Pero, en general, no creo que las personas, las audiencias, seamos del todo tontas, como para dejar que nos mangoneen en toda ocasión cual cualquier títere. Algún gramo de seso y de libertad siempre nos queda como para advertir y resistir aun la más sutil manipulación. Si al final nos creemos eso que se nos dice, temo que en cierta medida quisimos creérnoslo por gusto.
Ahora bien, si hubiera algo de cierto en estas críticas, el problema no sería la manipulación, sino el reducir el culto a Dios a un espectáculo.
No voy a censurar a los evangélicos si con sus cantos espirituales alaban al Señor, ni a los presbiterianos o luteranos con sus coros de alta escuela si así lo hacen también, ni siquiera a los rockeros cristianos que en grandes auditorios se reúnen para cumplir tal propósito, ni, por supuesto, a ningún sacerdote católico que cuida el esplendor de la liturgia a punto de asombrar a los fieles con esa belleza.

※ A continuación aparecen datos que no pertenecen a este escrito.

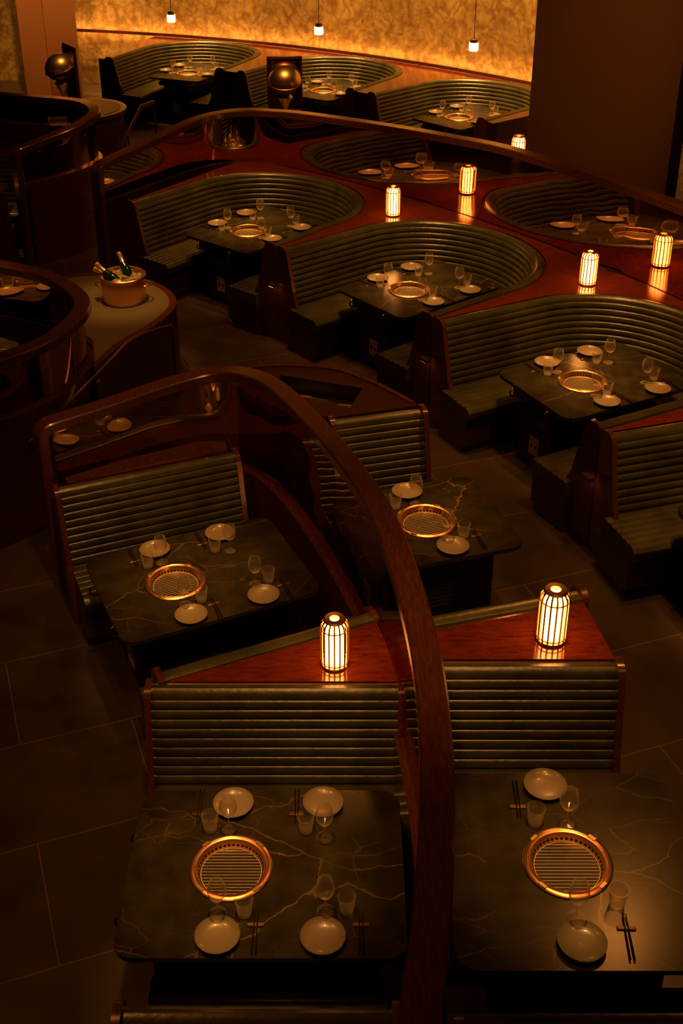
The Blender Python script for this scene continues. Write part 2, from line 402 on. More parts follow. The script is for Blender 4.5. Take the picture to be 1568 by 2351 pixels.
def table_mesh(L, W, gx, gy=0.0, ped=(1.05, .5), pedx=0.0):
    mb = MB(); poly = rrect(L, W, .10); rh = .19
    def hit(a):
        dx, dy = math.cos(a), math.sin(a); best = 9
        for i in range(len(poly)):
            x1, y1 = poly[i][0] - gx, poly[i][1] - gy; x2, y2 = poly[(i + 1) % len(poly)][0] - gx, poly[(i + 1) % len(poly)][1] - gy
            ex, ey = x2 - x1, y2 - y1; den = dx * ey - dy * ex
            if abs(den) < 1e-9: continue
            t = (x1 * ey - y1 * ex) / den; u = (x1 * dy - y1 * dx) / den
            if t > 0 and -1e-6 <= u <= 1 + 1e-6: best = min(best, t)
        return best
    angs = sorted([2 * math.pi * k / 64 for k in range(64)] + [math.atan2(p[1] - gy, p[0] - gx) % (2 * math.pi) for p in poly])
    O = []; I = []
    for a in angs:
        t = hit(a); O.append((gx + t * math.cos(a), gy + t * math.sin(a))); I.append((gx + rh * math.cos(a), gy + rh * math.sin(a)))
    n = len(angs); zt = .75; zb = .72
    vs = [(p[0], p[1], zt) for p in O] + [(p[0], p[1], zt) for p in I] + [(p[0], p[1], zb) for p in O] + [(p[0], p[1], zb) for p in I]
    fs = []
    for i in range(n):
        j = (i + 1) % n
        fs += [(i, j, n + j, n + i), (2 * n + i, 3 * n + i, 3 * n + j, 2 * n + j), (i, 2 * n + i, 2 * n + j, j), (n + i, n + j, 3 * n + j, 3 * n + i)]
    mb.add(vs, fs, M_stone)
    # pedestal cabinet
    pl, pw = ped; cx = pedx
    mb.box((cx, 0, .03), (pl - .1, pw - .08, .06), M_black)
    mb.box((cx, 0, .33), (pl, pw, .56), M_black, bev=.01)
    mb.box((cx, 0, .665), (pl + .1, pw + .14, .11), M_black, bev=.01)
    xe = cx - pl / 2
    mb.box((xe - .006, 0, .50), (.012, pw * .8, .13), M_vent, bev=.003)      # drawer
    mb.box((xe - .012, 0, .50), (.012, .12, .015), M_bronze)
    for k in range(4): mb.box((xe - .004, 0, .40 - k * .018), (.01, pw * .6, .007), M_vent)
    mb.box((xe - .006, 0, .235), (.012, .13, .17), M_plate2, bev=.003)        # outlet plate
    for yy in (-.03, .03):
        mb.cyl((xe - .011, yy, .235), (xe - .015, yy, .235), .014, M_dots, seg=10)
    for sgn in (-1, 1):
        for k in range(9):
            mb.box((cx - .1, sgn * (pw / 2 + .003), .20 + k * .035), (.42, .01, .016), M_vent)
        mb.box((cx - pl / 2 + .12, sgn * (pw / 2 + .075), .665), (.15, .006, .05), M_plate2)
        mb.box((cx - pl / 2 + .12, sgn * (pw / 2 + .079), .675), (.11, .003, .008), M_dots)
        mb.box((cx - pl / 2 + .12, sgn * (pw / 2 + .079), .655), (.08, .003, .006), M_dots)
    # towel hooks curved below the table edge
    for yy in (-W / 2 + .27, W / 2 - .27):
        pts = [(-L / 2 + .03 - .06 * math.sin(R(15 * k)), yy, .69 + .045 * math.cos(R(15 * k)) - .02) for k in range(13)]
        for p, q in zip(pts, pts[1:]): mb.cyl(p, q, .008, M_bronze, seg=6)
    # grill insert
    T = Matrix.Translation((gx, gy, .75))
    mb.lathe([(.212, .0), (.215, .006), (.208, .012), (.197, .014), (.190, .010), (.186, .014), (.179, .012), (.171, -.004), (.160, -.038), (.150, -.042)], M_copper, 64, T)
    mb.lathe([(.162, -.04), (.15, -.075), (.10, -.09), (.0, -.095)], M_bowl, 40, T)
    for k in range(44):
        a = 2 * math.pi * k / 44; r = .1665
        c = Vector((gx + r * math.cos(a), gy + r * math.sin(a), .75 - .018)); d = Vector((math.cos(a), math.sin(a), -.33)) * -1
        mb.cyl(c - d * .002, c + d * .002, .0075, M_dots, seg=8)
    for k in range(4):
        a = R(45 + 90 * k); mb.box((gx + .200 * math.cos(a), gy + .200 * math.sin(a), .765), (.02, .045, .006), M_brass, rz=a, bev=.002)
    rr = .157; nW = 15; stp = 2 * rr / (nW + 1)
    for k in range(1, nW + 1):
        o_ = -rr + k * stp; h = math.sqrt(rr * rr - o_ * o_)
        for ax in (0, 1):
            p = (gx + o_, gy - h, .75 - .034); q = (gx + o_, gy + h, .75 - .034)
            if ax: p = (gx - h, gy + o_, .75 - .032); q = (gx + h, gy + o_, .75 - .032)
            mb.cyl(p, q, .0026, M_wire, seg=6, cap=False)
    mb.lathe([(rr - .005, -.033), (rr, -.028), (rr + .004, -.033), (rr, -.038)], M_wire, 40, T, closed=True)
    return mb.mesh('dining_table')

# ------------------------------------------------------------------ tableware meshes
def mk_plate():
    mb = MB(); mb.lathe([(0, .0), (.055, 0), (.06, .004), (.085, .010), (.106, .022), (.111, .030), (.109, .032), (.104, .026), (.082, .014), (.058, .008), (0, .007)], M_plate, 40); return mb.mesh('plate')
def mk_tumbler():
    mb = MB(); seg = 20
    mb.lathe([(0, .001), (.032, .001), (.035, .006), (.0455, .098), (.047, .104), (.0445, .104), (.042, .096), (.033, .018), (0, .016)], M_glass, seg); return mb.mesh('water_tumbler', ang=15)
def mk_wine():
    mb = MB(); mb.lathe([(0, .001), (.042, .001), (.043, .003), (.012, .006), (.0045, .014), (.0040, .09), (.008, .098), (.030, .112), (.045, .140), (.048, .160), (.043, .195), (.036, .222), (.0335, .222), (.0405, .195), (.0450, .160), (.0420, .141), (.028, .1155), (0, .105)], M_glass, 28); return mb.mesh('wine_glass')
def mk_chop():
    mb = MB()
    for x in (-.010, .010):
        mb.cyl((x * .7, -.12, .012), (x, .12, .010), .0025, M_stick, .0042, 8)
    mb.box((0, -.05, .004), (.085, .022, .009), M_bronze, bev=.003)
    return mb.mesh('chopsticks')
ME_plate, ME_tum, ME_wine, ME_chop = mk_plate(), mk_tumbler(), mk_wine(), mk_chop()

LAY4 = dict(plate=[(-.20, .42), (.29, .425), (-.21, -.425), (.30, -.43)],
            wine=[(-.21, .26), (.30, .20), (-.22, -.28), (.31, -.265)],
            tum=[(-.31, .26), (.20, .25), (-.09, -.28), (.416, -.26)],
            chop=[(-.38, .41, 1), (.145, .41, 1), (-.03, -.40, -1), (.485, -.40, -1)])
LAYFR = dict(plate=[(-.046, .48), (-.024, -.455)], wine=[(.025, .245), (-.024, -.31)], tum=[(-.13, .25), (.176, -.24)],
             chop=[(-.20, .40, 1), (.19, -.42, -1)])
LAYMR = dict(plate=[(0, .38), (.05, -.37)], wine=[(.01, .235), (.056, -.245)], tum=[(-.138, .235), (.177, -.25)],
             chop=[(-.22, .37, 1), (.26, -.33, -1)])

def set_table(me, c, zf, ang, lay, jit=.015):
    place('dining_table', me, (c[0], c[1], zf), R(ang))
    ca, sa = math.cos(R(ang)), math.sin(R(ang))
    def w(p):
        x = p[0] + random.uniform(-jit, jit); y = p[1] + random.uniform(-jit, jit) * .5
        return (c[0] + x * ca - y * sa, c[1] + x * sa + y * ca, zf + .7505)
    for p in lay['plate']: place('plate', ME_plate, w(p), random.random())
    for p in lay['wine']: place('wine_glass', ME_wine, w(p))
    for p in lay['tum']: place('water_tumbler', ME_tum, w(p), random.random())
    for p in lay['chop']: place('chopsticks', ME_chop, w(p), R(ang) + (0 if p[2] > 0 else math.pi) + random.uniform(-.06, .06))

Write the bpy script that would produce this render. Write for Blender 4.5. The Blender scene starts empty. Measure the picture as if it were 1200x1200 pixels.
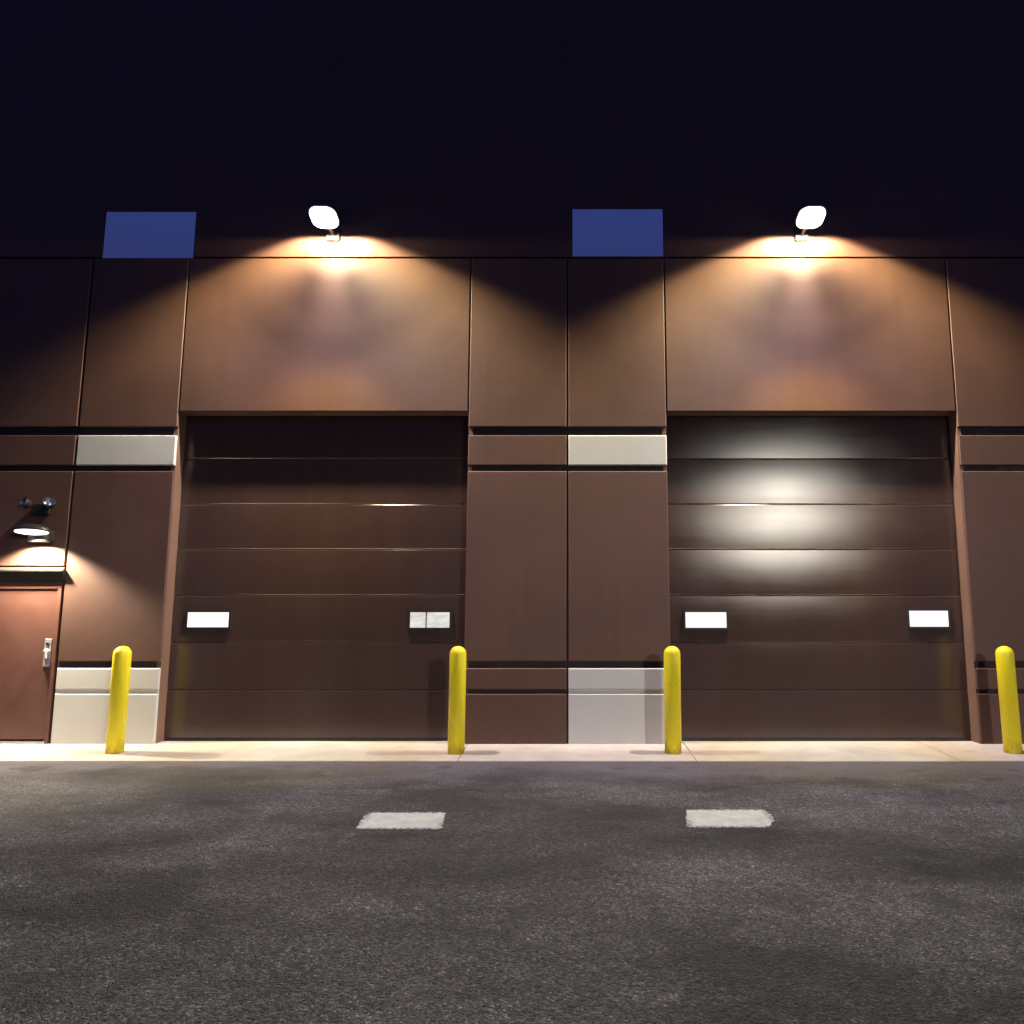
import bpy, bmesh, math, random
from mathutils import Vector, Matrix
random.seed(7)
R = math.radians
S = 1.25                                   # one drawing unit = 1.25 m
scn = bpy.context.scene
col = scn.collection

# ------------------------------------------------------------------ materials
def new_mat(name):
    m = bpy.data.materials.new(name); m.use_nodes = True
    nt = m.node_tree; nt.nodes.clear()
    out = nt.nodes.new('ShaderNodeOutputMaterial')
    b = nt.nodes.new('ShaderNodeBsdfPrincipled')
    nt.links.new(b.outputs[0], out.inputs[0])
    return m, nt, b

def nd(nt, t, **kw):
    n = nt.nodes.new(t)
    for k, v in kw.items():
        if k in n.inputs: n.inputs[k].default_value = v
        else: setattr(n, k, v)
    return n

def coords(nt, scale=(1, 1, 1)):
    tc = nd(nt, 'ShaderNodeTexCoord'); mp = nd(nt, 'ShaderNodeMapping')
    mp.inputs['Scale'].default_value = scale
    nt.links.new(tc.outputs['Object'], mp.inputs['Vector'])
    return mp.outputs[0]

def noise(nt, vec, scale, detail=4, rough=.55):
    n = nd(nt, 'ShaderNodeTexNoise'); n.inputs['Scale'].default_value = scale
    n.inputs['Detail'].default_value = detail; n.inputs['Roughness'].default_value = rough
    nt.links.new(vec, n.inputs['Vector']); return n.outputs['Fac']

def ramp(nt, fac, stops, interp='LINEAR'):
    r = nd(nt, 'ShaderNodeValToRGB'); cr = r.color_ramp; cr.interpolation = interp
    while len(cr.elements) < len(stops): cr.elements.new(.5)
    for e, (p, c) in zip(cr.elements, stops):
        e.position = p; e.color = (*c, 1) if len(c) == 3 else c
    nt.links.new(fac, r.inputs[0]); return r.outputs['Color']

def mixc(nt, fac, a, b, mode='MIX'):
    m = nd(nt, 'ShaderNodeMix', data_type='RGBA', blend_type=mode)
    for s, v in ((0, fac), (6, a), (7, b)):
        if isinstance(v, (int, float)): m.inputs[s].default_value = v
        elif isinstance(v, tuple): m.inputs[s].default_value = (*v, 1)
        else: nt.links.new(v, m.inputs[s])
    return m.outputs[2]

def mrange(nt, v, a, b, c, d, smooth=False):
    m = nd(nt, 'ShaderNodeMapRange'); m.clamp = True
    if smooth: m.interpolation_type = 'SMOOTHSTEP'
    for i, x in enumerate((a, b, c, d)): m.inputs[i + 1].default_value = x
    nt.links.new(v, m.inputs[0]); return m.outputs[0]

def math_n(nt, op, a, b=None):
    m = nd(nt, 'ShaderNodeMath', operation=op)
    for s, v in ((0, a), (1, b)):
        if v is None: continue
        if isinstance(v, (int, float)): m.inputs[s].default_value = v
        else: nt.links.new(v, m.inputs[s])
    return m.outputs[0]

def bump(nt, b, h, strength, dist):
    n = nd(nt, 'ShaderNodeBump'); n.inputs['Strength'].default_value = strength
    n.inputs['Distance'].default_value = dist
    nt.links.new(h, n.inputs['Height']); nt.links.new(n.outputs[0], b.inputs['Normal'])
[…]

Hay un riesgo. Que lo entretenido y lo espectacular sea finalmente lo que nos atraiga a misa, y no el tener un encuentro con Jesús. Ocurre en modos tan simples como cuando los muchachos y muchachas —cualesquiera de nosotros aun viejos— acuden al templo porque es ocasión de citas, y nada más.
Hay también riesgos en quien organiza el espectáculo, entre los católicos, el cura. Ya en el siglo XVII, Baltasar Gracián describió así a algunos predicadores que preferían lucirse a lucir a Dios:
«Dejaron la substancial ponderación del sagrado texto y dieron en alegorías frías, metáforas cansadas, haciendo soles y águilas los santos, naves las virtudes, teniendo toda una hora ocupado el auditorio, pensando en una ave o una flor. Dejaron esto y dieron en descripciones y pinturillas. Llegó a estar muy válida la humanidad, mezclando lo sagrado con lo profano, y comenzaba el otro afectado su sermón por un lugar de Séneca, como si no hubiera San Pablo; ya con trazas, ya sin ellas, ya discursos atados, ya desatados, ya uniendo, ya postillando, ya echándolo todo en frasecillas y modillos de decir, rascando la picazón de las orejas de cuatro impertinencillos bachilleres, dejando la sólida y substancial doctrina y aquel verdadero modo de predicar del Boca de Oro y de la ambrosía dulcísima y del néctar provechoso del gran prelado de Milán».
En fin, hay al menos un riesgo más. Si el reto es intentar atraer fieles con el entretenimiento y el espectáculo mundanos, llevamos las de perder. Hollywood, y aun la para mí aburridísima televisión en cadena nacional, son más divertidos para muchas personas que una Misa de Gallo en San Pedro. Tal vez sea así porque acercarse a Dios, aun para adorarlo en el templo, exija abrazar la Cruz.